Y apenas estamos iniciándonos. La historia humana escasamente comienza. Pensemos. ¿Cuánto lleva eso que llamamos la modernidad? ¿Cuánto hace del fenómeno que conocemos como la Ilustración? ¿Desde cuándo realmente nos valemos de las ciencias para conocernos a nosotros mismos y al resto del universo? Apenas unos años. En los próximos miles de años veremos lo inimaginable, literalmente. Y en ese ambiente se buscarán cada vez más los instantes de plenitud extraordinaria, aunque nos consuman. ¿No nos halarán cada vez con más fuerza?
Habría que ver si esa nueva modalidad de velar a nuestros muertos, parados, en motocicletas o en sus sillones o sofás favoritos no responde, en cierta medida, a esto. Se le perdió el miedo a la muerte, decía un funcionario público indignado cuando el primero de los muertos, que sabía que iba a morir joven y cualquier día de estos, logró que lo velaran fuera de un féretro. Consiguió lo que deseaba y ciertamente le había perdido el respeto a la muerte.
Va terminando el monopolio que tenían los prohombres de representarse tras la muerte con gestos inolvidables.

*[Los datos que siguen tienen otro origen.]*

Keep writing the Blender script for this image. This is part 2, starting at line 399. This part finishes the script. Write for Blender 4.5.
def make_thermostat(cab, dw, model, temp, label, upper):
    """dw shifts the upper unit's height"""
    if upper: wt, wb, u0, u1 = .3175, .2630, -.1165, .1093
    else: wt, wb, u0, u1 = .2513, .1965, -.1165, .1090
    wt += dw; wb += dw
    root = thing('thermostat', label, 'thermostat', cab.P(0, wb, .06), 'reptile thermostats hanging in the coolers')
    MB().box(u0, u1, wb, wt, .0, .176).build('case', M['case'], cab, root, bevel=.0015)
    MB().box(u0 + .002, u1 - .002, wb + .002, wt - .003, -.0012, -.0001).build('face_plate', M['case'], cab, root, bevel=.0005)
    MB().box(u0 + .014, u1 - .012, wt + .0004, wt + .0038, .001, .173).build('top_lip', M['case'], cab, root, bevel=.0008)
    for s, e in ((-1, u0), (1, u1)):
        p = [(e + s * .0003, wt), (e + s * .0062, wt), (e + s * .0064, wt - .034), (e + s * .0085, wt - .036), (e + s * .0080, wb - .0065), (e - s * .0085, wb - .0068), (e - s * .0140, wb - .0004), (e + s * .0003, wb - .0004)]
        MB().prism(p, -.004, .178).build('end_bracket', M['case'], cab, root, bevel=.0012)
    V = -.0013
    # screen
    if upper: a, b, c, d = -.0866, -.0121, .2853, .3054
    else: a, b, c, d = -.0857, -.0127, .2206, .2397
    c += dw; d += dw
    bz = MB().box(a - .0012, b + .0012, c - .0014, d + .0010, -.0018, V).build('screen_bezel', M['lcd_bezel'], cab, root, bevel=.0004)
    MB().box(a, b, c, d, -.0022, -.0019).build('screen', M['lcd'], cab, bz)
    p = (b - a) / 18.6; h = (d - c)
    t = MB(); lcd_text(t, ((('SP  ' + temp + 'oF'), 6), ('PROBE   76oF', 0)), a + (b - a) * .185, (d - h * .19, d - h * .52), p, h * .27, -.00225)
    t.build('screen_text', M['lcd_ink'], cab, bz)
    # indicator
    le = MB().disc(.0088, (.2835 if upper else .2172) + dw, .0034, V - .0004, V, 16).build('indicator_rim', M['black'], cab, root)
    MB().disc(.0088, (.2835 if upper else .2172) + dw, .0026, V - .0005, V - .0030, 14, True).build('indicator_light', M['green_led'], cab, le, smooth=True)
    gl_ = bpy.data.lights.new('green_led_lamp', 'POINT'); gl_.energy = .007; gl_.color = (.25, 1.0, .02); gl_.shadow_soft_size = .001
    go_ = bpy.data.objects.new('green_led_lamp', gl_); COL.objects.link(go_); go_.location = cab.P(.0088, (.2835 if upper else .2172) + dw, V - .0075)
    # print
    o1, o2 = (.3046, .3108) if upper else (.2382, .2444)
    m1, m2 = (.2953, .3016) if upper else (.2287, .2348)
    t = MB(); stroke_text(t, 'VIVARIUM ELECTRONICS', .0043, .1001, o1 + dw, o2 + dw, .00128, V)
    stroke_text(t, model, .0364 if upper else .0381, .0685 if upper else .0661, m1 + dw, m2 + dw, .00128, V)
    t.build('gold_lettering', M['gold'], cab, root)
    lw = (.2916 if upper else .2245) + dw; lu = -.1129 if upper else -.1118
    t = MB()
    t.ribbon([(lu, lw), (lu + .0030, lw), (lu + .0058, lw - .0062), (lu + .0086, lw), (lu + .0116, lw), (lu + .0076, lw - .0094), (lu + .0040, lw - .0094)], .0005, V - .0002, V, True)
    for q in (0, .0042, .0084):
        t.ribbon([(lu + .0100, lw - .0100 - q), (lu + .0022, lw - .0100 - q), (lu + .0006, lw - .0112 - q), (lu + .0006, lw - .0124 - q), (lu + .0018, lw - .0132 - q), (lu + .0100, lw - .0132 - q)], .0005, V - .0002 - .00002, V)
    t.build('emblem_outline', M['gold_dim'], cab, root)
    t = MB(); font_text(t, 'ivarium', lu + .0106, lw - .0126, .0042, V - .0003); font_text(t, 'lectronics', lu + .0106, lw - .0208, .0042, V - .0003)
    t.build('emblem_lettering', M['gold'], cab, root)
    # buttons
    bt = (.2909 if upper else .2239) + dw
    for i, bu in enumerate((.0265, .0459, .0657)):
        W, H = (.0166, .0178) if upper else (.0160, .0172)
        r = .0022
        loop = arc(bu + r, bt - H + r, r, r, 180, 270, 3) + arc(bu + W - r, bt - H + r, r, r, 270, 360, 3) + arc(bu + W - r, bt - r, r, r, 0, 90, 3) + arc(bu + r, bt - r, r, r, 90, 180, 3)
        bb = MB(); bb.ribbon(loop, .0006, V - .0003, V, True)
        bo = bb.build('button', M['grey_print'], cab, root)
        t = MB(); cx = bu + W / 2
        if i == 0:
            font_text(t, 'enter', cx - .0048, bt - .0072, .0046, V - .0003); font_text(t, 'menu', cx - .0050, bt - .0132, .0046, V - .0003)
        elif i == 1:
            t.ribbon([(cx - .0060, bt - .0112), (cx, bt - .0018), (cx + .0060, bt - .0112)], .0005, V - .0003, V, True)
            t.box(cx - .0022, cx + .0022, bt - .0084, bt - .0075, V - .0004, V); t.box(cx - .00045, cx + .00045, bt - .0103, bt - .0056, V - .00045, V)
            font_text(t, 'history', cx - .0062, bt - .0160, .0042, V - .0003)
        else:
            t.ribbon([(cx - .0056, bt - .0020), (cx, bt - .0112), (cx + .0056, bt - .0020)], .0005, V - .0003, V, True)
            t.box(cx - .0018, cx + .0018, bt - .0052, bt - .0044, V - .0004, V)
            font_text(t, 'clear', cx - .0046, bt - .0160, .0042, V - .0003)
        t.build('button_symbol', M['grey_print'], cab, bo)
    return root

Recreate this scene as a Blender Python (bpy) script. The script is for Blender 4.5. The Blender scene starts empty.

Quizás la literatura y el arte siguen siendo las encargadas exclusivas de perennizar la gloria de los escogidos. Pero la recordación de los otros, los que no alcanzan la gloria, pero que se conciben tan valiosos como los agraciados, ¿cómo se logrará? Para asegurarnos de que el porte, el gesto y la figura sobrevivan como reflejo del instante de plenitud, tan solo será necesario firmar un contrato con una empresa responsable que cumpla con el acuerdo. Así de sencillo, sin ceremonias pretensiosas.
No era así antes. En otras épocas solo unos pocos lo lograban a caballo, en gesto feroz sobre equino impetuoso, o representados en sus sarcófagos como los antiguos romanos. Se trataba de los escogidos que lograban perpetuar ante los ojos de los demás una plenitud que desde luego ya no sentían. Ahora los muchos también pueden eternizar los instantes de plena felicidad que alguna vez vivieron. Las posibilidades de mostrárselo al mundo que no tuvieron en vida, se las ofrece ahora la muerte.
Cuánta generosidad conllevan esos instantes de plenitud absoluta. Quizás no haya nada que se le compare en su indiferencia frente a intereses mundanos y preocupaciones triviales y a eso se deba que se aspire a eternizarlos. ¿Quién sabe?